- TASK PROMPT: Give back exactly the lines that run from the line containing "190), 0.9, 0.3)" through the end of the listing below. Leave out every other line.

>>>

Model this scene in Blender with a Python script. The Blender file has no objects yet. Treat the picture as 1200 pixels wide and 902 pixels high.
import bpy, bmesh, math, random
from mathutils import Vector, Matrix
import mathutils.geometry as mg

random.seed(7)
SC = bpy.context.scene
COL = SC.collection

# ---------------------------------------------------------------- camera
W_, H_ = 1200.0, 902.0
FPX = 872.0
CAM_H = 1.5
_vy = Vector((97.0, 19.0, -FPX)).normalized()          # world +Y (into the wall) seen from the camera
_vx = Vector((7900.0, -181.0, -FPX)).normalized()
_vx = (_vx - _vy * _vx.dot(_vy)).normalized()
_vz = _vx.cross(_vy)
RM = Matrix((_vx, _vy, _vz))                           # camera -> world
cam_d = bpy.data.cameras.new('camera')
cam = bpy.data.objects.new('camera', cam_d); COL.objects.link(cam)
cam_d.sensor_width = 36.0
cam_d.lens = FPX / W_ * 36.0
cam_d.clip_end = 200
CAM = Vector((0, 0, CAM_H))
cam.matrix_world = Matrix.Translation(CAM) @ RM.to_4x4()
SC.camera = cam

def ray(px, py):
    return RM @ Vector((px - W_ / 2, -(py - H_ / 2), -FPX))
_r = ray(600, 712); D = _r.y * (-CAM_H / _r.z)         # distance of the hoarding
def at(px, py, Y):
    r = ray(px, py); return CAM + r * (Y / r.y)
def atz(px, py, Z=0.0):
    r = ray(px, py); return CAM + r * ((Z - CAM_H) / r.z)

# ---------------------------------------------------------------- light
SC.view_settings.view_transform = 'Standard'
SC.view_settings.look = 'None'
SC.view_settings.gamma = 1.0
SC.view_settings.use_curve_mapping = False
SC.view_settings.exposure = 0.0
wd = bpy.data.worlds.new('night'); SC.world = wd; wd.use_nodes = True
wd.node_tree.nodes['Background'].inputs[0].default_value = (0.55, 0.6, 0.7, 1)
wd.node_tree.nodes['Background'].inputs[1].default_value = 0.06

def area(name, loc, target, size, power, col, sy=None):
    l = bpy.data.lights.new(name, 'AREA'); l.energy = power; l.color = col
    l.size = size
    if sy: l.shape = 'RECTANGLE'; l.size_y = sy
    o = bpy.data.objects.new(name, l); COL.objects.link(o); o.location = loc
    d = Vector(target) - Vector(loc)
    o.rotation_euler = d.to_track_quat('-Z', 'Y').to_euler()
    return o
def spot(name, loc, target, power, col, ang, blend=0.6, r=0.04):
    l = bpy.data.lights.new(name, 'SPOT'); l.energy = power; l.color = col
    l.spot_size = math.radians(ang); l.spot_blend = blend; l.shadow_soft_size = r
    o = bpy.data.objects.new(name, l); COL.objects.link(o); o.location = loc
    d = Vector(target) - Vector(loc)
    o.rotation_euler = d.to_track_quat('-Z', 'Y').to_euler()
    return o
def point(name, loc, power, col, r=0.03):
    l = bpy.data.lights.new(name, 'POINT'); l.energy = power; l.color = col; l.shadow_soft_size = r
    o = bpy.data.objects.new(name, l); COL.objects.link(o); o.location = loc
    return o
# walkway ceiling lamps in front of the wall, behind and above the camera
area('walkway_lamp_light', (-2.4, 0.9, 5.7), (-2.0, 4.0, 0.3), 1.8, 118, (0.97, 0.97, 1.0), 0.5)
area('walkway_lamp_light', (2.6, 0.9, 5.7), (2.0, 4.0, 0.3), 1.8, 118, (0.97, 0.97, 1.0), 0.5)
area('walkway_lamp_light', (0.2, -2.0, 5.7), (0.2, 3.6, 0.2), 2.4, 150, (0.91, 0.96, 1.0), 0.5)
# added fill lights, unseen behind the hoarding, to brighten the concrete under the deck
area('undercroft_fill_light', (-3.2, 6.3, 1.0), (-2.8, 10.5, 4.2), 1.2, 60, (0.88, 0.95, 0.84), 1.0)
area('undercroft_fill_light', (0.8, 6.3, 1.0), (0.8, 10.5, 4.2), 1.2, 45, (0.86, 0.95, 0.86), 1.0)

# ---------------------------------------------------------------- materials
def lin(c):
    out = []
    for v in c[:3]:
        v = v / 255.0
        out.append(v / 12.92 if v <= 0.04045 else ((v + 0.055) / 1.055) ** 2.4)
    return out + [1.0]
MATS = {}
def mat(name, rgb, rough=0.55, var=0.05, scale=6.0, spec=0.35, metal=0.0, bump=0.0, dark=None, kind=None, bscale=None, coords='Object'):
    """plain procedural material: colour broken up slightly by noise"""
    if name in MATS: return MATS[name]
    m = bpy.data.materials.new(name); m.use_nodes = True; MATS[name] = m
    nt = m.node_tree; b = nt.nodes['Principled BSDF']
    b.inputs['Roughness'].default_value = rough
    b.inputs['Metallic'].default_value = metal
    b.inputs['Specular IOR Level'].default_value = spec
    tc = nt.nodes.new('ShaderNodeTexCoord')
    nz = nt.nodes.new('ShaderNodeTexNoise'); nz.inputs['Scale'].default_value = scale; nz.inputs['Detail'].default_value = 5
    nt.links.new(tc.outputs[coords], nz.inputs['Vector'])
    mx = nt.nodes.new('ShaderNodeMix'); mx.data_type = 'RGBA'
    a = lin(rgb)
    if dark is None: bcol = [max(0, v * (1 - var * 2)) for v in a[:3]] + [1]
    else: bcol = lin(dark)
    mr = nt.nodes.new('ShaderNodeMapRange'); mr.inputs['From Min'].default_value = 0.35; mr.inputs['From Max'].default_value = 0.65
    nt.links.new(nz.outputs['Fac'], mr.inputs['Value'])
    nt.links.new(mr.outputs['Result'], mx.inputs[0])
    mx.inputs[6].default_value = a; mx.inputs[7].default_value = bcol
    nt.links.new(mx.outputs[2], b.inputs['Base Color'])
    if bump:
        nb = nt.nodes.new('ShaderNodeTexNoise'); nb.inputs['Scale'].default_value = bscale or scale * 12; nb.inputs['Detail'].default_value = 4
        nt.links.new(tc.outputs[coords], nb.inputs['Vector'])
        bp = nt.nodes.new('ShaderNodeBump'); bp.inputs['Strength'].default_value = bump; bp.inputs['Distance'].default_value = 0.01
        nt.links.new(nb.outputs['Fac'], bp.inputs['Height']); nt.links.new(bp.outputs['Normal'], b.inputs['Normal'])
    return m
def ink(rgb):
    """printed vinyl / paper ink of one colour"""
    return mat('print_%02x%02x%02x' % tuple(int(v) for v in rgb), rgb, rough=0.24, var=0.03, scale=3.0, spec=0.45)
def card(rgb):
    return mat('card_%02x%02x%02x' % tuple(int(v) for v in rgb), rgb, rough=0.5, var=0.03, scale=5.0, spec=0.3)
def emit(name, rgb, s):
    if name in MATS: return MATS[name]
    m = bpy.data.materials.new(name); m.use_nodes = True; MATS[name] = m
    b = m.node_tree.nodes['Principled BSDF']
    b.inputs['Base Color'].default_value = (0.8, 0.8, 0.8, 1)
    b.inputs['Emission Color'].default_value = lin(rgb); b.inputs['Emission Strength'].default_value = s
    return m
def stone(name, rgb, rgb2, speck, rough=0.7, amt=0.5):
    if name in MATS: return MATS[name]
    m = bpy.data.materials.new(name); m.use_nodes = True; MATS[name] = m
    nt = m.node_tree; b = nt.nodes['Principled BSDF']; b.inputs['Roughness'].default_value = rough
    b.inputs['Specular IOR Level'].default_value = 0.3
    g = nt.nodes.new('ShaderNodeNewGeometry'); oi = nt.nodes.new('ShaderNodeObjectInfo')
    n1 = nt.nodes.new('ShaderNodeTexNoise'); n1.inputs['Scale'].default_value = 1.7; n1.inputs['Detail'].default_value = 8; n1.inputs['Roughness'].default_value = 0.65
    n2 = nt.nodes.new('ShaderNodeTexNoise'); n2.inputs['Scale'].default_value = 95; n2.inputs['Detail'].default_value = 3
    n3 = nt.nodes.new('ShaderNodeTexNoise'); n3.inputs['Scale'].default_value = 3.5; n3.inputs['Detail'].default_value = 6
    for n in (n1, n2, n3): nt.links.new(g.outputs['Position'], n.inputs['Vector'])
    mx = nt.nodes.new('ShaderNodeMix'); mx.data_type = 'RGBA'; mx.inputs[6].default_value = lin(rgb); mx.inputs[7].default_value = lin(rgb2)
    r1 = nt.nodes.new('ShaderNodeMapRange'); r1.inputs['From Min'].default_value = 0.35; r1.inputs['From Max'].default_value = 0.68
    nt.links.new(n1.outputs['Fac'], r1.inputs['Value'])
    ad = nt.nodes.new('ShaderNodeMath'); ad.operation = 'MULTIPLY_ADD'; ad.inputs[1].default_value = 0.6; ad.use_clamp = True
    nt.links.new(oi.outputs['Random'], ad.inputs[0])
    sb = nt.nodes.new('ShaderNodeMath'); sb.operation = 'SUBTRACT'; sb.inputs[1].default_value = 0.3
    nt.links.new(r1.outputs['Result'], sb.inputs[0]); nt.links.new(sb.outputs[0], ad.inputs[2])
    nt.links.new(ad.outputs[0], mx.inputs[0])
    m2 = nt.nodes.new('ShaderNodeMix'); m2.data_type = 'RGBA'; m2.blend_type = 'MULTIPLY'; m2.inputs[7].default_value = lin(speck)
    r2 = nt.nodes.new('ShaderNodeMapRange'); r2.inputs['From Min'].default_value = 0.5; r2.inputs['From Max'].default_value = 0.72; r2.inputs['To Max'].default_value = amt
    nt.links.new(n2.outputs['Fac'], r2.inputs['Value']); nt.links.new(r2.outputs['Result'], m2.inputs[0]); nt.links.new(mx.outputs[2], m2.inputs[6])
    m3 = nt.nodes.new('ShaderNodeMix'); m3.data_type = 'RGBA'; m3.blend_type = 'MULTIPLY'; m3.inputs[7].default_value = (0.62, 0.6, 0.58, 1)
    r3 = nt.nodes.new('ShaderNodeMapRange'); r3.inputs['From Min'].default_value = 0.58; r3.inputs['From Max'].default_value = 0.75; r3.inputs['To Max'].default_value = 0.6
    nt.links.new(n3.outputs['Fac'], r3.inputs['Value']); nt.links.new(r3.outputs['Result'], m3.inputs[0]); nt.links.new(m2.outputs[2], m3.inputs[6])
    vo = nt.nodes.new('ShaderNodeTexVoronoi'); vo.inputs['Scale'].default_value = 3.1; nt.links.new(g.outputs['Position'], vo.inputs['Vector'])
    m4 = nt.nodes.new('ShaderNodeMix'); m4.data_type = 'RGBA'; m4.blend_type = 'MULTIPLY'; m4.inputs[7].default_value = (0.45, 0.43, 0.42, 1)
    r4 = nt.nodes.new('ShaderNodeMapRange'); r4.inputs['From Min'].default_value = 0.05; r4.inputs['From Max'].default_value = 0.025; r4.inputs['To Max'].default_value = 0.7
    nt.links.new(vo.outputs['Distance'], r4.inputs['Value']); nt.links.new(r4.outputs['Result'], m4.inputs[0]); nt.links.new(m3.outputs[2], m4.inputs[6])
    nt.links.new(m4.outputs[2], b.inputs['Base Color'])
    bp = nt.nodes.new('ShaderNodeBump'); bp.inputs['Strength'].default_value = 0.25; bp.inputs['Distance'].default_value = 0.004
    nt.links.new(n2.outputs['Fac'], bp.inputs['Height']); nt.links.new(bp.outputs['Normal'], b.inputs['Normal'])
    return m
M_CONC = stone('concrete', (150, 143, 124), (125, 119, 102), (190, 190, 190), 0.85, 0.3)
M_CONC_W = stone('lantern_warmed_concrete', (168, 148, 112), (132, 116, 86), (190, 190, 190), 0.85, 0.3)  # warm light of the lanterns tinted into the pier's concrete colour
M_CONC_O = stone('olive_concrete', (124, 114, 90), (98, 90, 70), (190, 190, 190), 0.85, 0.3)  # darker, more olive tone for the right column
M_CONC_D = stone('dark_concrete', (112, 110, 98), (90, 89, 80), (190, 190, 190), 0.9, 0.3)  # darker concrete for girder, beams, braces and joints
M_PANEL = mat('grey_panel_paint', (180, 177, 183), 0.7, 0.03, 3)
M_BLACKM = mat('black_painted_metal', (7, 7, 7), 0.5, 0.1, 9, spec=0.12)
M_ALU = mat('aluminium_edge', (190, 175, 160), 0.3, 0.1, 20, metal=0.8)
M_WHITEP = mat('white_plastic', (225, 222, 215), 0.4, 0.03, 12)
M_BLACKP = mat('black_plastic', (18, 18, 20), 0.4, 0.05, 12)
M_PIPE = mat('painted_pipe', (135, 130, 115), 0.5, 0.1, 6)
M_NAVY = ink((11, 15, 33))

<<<

- SOLUTION TO THIS EXERCISE:
M_CONC_D = stone('dark_concrete', (112, 110, 98), (90, 89, 80), (190, 190, 190), 0.9, 0.3)  # darker concrete for girder, beams, braces and joints
M_PANEL = mat('grey_panel_paint', (180, 177, 183), 0.7, 0.03, 3)
M_BLACKM = mat('black_painted_metal', (7, 7, 7), 0.5, 0.1, 9, spec=0.12)
M_ALU = mat('aluminium_edge', (190, 175, 160), 0.3, 0.1, 20, metal=0.8)
M_WHITEP = mat('white_plastic', (225, 222, 215), 0.4, 0.03, 12)
M_BLACKP = mat('black_plastic', (18, 18, 20), 0.4, 0.05, 12)
M_PIPE = mat('painted_pipe', (135, 130, 115), 0.5, 0.1, 6)
M_NAVY = ink((11, 15, 33))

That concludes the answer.